EU Fails to Agree on Energy Reforms

The European Union failed to agree on proposed reforms to its energy market after a last-minute proposal from rotating president Sweden about extending state support for coal power.
The outcome of Monday’s meeting was expected as EU members have markedly different attitudes to coal and its importance in national energy mixes.
“For some of us, security means capacity markets,” Poland’s energy minister Anna Moskwa said, as quoted by Reuters.
Poland generates some 70% of its electricity from coal. It is also building up nuclear generation capacity to diversify.
Yet the EU also had differences in state support for wind, solar, and nuclear, Reuters reported. Some countries, including Germany, the Netherlands, and Austria were opposed to the idea of offering fixed-price contracts not only to wind and solar energy generators but to nuclear and other power generators.
France, on the other hand, is very much in favor of this idea, which was to be expected given its massive nuclear capacity, which generates about two-thirds of its electricity.
“This could lead to market distortions as large parts of the markets could become inflexible, and also to a distortion of a level playing field concerning the prices in Europe,” Germany’s economy minister Robert Habeck said.

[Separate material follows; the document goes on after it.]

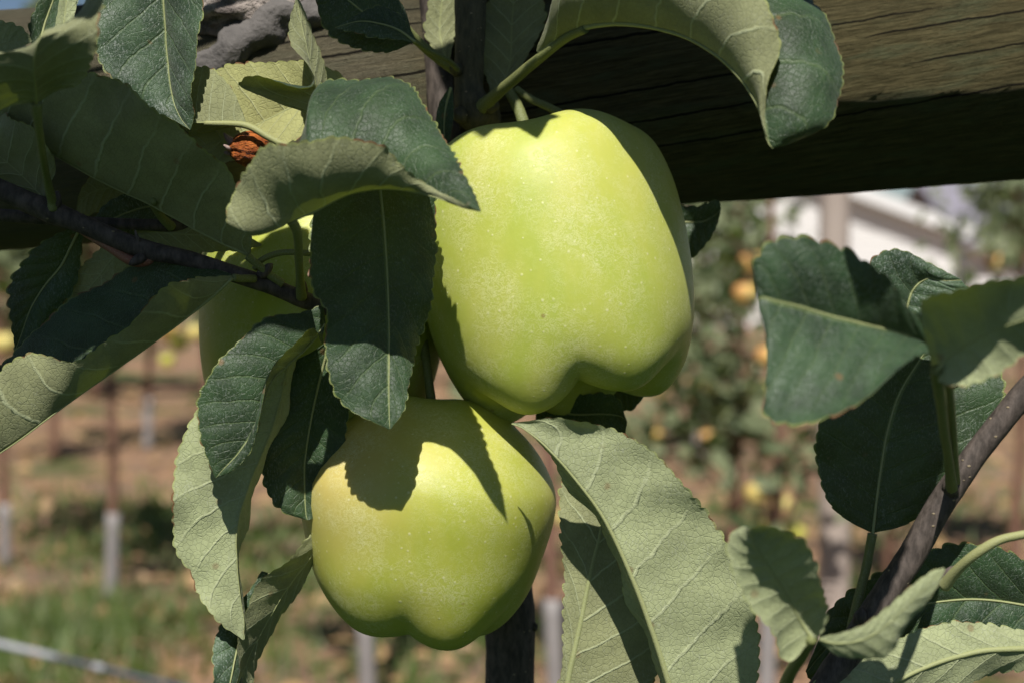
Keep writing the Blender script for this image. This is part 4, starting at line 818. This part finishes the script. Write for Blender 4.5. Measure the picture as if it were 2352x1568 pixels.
# ------------------------------------------------------------------ unseen leafy bough added above the frame to cast shade
def bough():
    rg = np.random.default_rng(77)
    lit = [P(u, v, 0) for u in range(1080, 1540, 60) for v in range(320, 800, 60)]+[P(u, v, 20) for u in range(730, 1260, 60) for v in range(960, 1420, 60)]
    lit += [P(u, v, -40) for u in (240, 300, 360, 430) for v in (20, 100, 190, 260)]+[P(*q) for q in ((480, 10, -420), (540, 30, -420), (500, 60, -450), (560, 70, -440), (450, 40, -430), (600, 20, -440), (470, 130, -480), (700, 170, -120), (620, 180, -120), (540, 180, -120), (600, 250, -120), (540, 300, -120), (690, 280, -120), (680, 40, -30), (575, 330, -60), (600, 340, -60), (555, 320, -80), (590, 520, -180), (700, 520, -170), (670, 560, -165), (850, 300, 100), (960, 300, 150), (1030, 400, 280), (1060, 450, 350), (640, 340, 470), (560, 430, 400), (780, 340, 490), (900, 360, 480), (120, 120, 650), (200, 60, 630), (60, 140, 600))]
    lit += [P(*q) for q in ((480, 1000, 40), (440, 1150, 50), (470, 1280, 40), (520, 1380, 30), (530, 830, 110), (500, 950, 130), (540, 1000, 130), (60, 880, 150), (20, 930, 150), (100, 860, 160), (850, 800, 190), (850, 900, 200), (800, 760, 190), (640, 530, -200), (600, 560, -200), (1300, 1000, 110), (1450, 1060, 120), (1540, 1200, 130), (1560, 1400, 130), (1640, 1350, 140), (1320, 1460, -20), (1500, 10, 320), (1600, 30, 380), (1700, 60, 430), (1750, 130, 460), (1850, 160, 350), (1880, 220, 400), *[(u, v, -530) for u in range(1940, 2400, 50) for v in range(-20, 200, 40)], *[(u, v, -530) for u in range(770, 1000, 45) for v in range(140, 240, 30)], (2000, 60, -540), (2100, 60, -530), (2200, 80, -530), (2320, 80, -530), (2050, 160, -530), (2200, 150, -530), (2320, 150, -530), (800, 150, -540), (860, 180, -540), (960, 180, -540), (900, 220, -540))]
    lit += [P(u, v, 520) for u in () for v in ()]+[P(u, v, 830) for u in (1780, 1860, 1940, 2040) for v in (620, 720, 820, 920)]+[P(u, v, 900) for u in (2180, 2280, 2340) for v in (690, 780)]+[P(*q) for q in ((2100, 620, 265), (2250, 1480, 185), (2300, 1290, 80), (2200, 1120, 130), (2250, 1030, 220), (2310, 950, 230), (2190, 1110, 215), (1980, 1480, 770), (1750, 1300, 710), (2280, 1000, 225))]
    lit = np.array(lit)
    dark = [(700, 1130, -60), (690, 1160, -50), (740, 1100, -60), (1980, 1000, 110), (2080, 1000, 110), (2040, 1100, 110), (1930, 1080, 120), (2150, 900, 100), (2000, 930, 110), (1980, 1400, 70), (2030, 1340, 70), (2110, 1320, 70), (1200, 130, -530), (1300, 180, -530), (1420, 150, -530), (1400, 280, -530), (1540, 200, -530), (1650, 260, -530), (1750, 330, -540), (1600, 380, -560), (1450, 400, -560), (1250, 240, -530), (1180, 80, -410), (1080, 60, -330), (1080, 200, -330),
            (120, 590, -90), (80, 660, -90), (150, 680, -120), (180, 740, -30), (250, 700, -30), (300, 650, -20), (330, 570, 30), (200, 520, 40), (60, 460, 60), (480, 620, 30), (620, 660, 10), (40, 380, 60), (60, 320, 120), (800, 60, -120), (880, 110, -110), (760, 30, -100), (660, 900, -50), (680, 1050, -50),
            (2000, 250, -550), (2150, 260, -550), (2300, 250, -550), (680, 90, -540), (720, 60, -540), (850, 260, 90), (770, 250, 90), (500, 240, -60), (600, 720, -200), (560, 760, -200), (650, 640, -200)]
    SMALL = [(1150, 330, -110), (1215, 335, -80), (1100, 345, -150), (1180, 350, -90)]
    dark = SMALL+dark
    lit = np.array([q for q in lit if not any(np.linalg.norm(q-P(*w)) < .0085 for w in SMALL)])
    items = []
    def ok(p, rad):
        w = lit-p; tpar = -(w@sdir); perp = np.linalg.norm(w+np.outer(tpar, sdir), axis=1); return not np.any((perp < rad) & (tpar > .01))
    for q in dark:
        for k in range(14):
            p = P(*q)+sdir*rg.uniform(.15, .30)+rg.normal(size=3)*.004
            d = (p-C0)@CF
            if d < .06: continue
            vv = 784-F*((p-C0)@CU)/d
            if vv > -130: continue
            sz = .011 if q in SMALL else rg.uniform(.020, .030)
            if ok(p, sz*.95): items.append((p, sz)); break
    for k in range(420):
        p = P(rg.uniform(-1500, 3800), rg.uniform(-2600, -350), rg.uniform(-900, 1200)); sz = rg.uniform(.025, .036)
        if ok(p, sz*1.15): items.append((p, sz))
    items = items[:96]
    rt = root('added_shade_bough', P(1085, -420, -350), 'unseen leafy bough added above the top edge to cast shade', 'branch')
    V = []; Fc = []
    for a in ([(1085, -240, -350, 34), (1088, -600, -340, 32), (1080, -1100, -320, 28), (1060, -1700, -300, 20), (1040, -2300, -280, 8)], [(1088, -600, -340, 22), (700, -900, 0, 18), (200, -1100, 300, 13), (-500, -1300, 500, 5)], [(1080, -1000, -320, 20), (1600, -1300, 100, 16), (2300, -1400, 300, 11), (3000, -1500, 400, 5)]):
        v, f = tube_px(a, 40, 12, .1); o = len(V); V += list(v); Fc += [tuple(x+o for x in q) for q in f]
    mesh('bark', V, Fc, M_BARKG, rt)
    for p, sz in items:
        n = sdir*.8+rg.normal(size=3)*.25+np.array([0, 0, .3]); n /= np.linalg.norm(n); a = np.cross(n, rg.normal(size=3)); a /= np.linalg.norm(a); b = np.cross(n, a)
        ns, V, Fc, UV = 24, [], [], []
        for i in range(ns):
            s_ = i/(ns-1); w = math.sin(math.pi*s_**.8)**.8*.62*(1+.06*(i % 2))
            for t in (-1, -.5, 0, .5, 1): V.append(p+a*sz*(s_*2-1)*1.25+b*sz*w*t+n*sz*(.16*abs(t)*w-.25*(s_-.5)**2)); UV.append((s_, .5+.5*t))
        Fc = [(i*5+j, i*5+j+1, (i+1)*5+j+1, (i+1)*5+j) for i in range(ns-1) for j in range(4)]
        if np.dot(np.cross(V[6]-V[5], V[11]-V[5]), n) < 0: Fc = [f[::-1] for f in Fc]
        mesh('leaf', V, Fc, M_LEAF, rt, UV)
bough()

On the other hand, the restriction of fixed-price contracts only to certain power generators “endangers the objective of security of supply and of protecting consumers,” French energy minister Agnes Pannier-Runacher said.
The EU power market reform aims to decouple the price of electricity across the European Union from the price of natural gas and instead tie it to the price of electricity generated by wind and solar installations.
The idea is to lock in prices over a longer term under power purchase agreements with businesses and so-called contracts for difference with the government to avoid the surge that Europeans saw last year.